In article <9kic92$[EMAIL PROTECTED]>, [EMAIL PROTECTED] 
says...
> I'm guessing all the unclosed <font>s are causing some stack to fill, and
> Mozilla gives up rendering the rest of the page? Anyways, I think it'd be
> nice if Mozilla could handle this, although I have no idea how hard it'd
> be to do. IE can do it ;)
> 
> I'm using Mozilla 0.9.3 on Win32.

Adding additional bloat to a browser to try and interpret bad code is 
not the right way to address the problem.  Sure, in this case it might 
seem like a simple fix.  Missing closing tags.  So say Mozilla adds code 
for it.  Tomorrow it'll be something else, and the person will say, 
"well, you supported bad html for missing closing tags for <FONT>, so 
you should support THIS bad html too".  So Mozilla gives in and adds 
more code for that instance of bad HTML as well.  Then a third 
situation, and a fourth, and so on.

Then suddenly, someone has a page which combines Bad Code Instances 1, 
6, 28, and 73, for which there is no logical solution, yet demands that 
Mozilla read their mind too and fix their code for them.  Then it 
happens again, when you've got #46, 23, and 101.  Now the Mozilla team 
find themselves wasting even more time writing additional code and bloat 
into Mozilla to accommodate for these unresolvable situations, instead 
of coding Mozilla to properly handle standards-compliant code (a big 
enough challenge in-and-of itself, and one that IE does NOT succeed at).  
Mozilla takes longer and longer... it's 2003 and we're only at 0.9.9.4.1

You see where this is heading?  You thought Mozilla was already bloated 
and behind-schedule.  The last thing we need to do is distract the 
Mozilla developers by demanding they somehow figure out from bad code 
what was REALLY meant, and somehow resolve contradictions and missing 
logic in the process.

This is not the way to write a browser, or support the internet.
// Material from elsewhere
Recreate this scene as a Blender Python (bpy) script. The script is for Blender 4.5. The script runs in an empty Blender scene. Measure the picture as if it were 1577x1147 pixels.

It's not too much to demand that people write proper code.  That's the 
way coding in a language works.  People seem to be under this 
misconception that writing code for HTML/CSS/XML should be any different 
than Basic/Pascal/C/assembly/Java/Perl/whatever.  Bad code doesn't work.  
It doesn't compile.  It doesn't run.  You want it to work, you need to 
learn the proper methods and fix your code.  Period.  Not expect the 
compiler to compensate.  People writing compilers/browsers have enough 
work as it is, and it is unreasonable to expect the compiler/browser to 
be able to logically handle every conceivable mistake (and in 
combination) that a coder might write.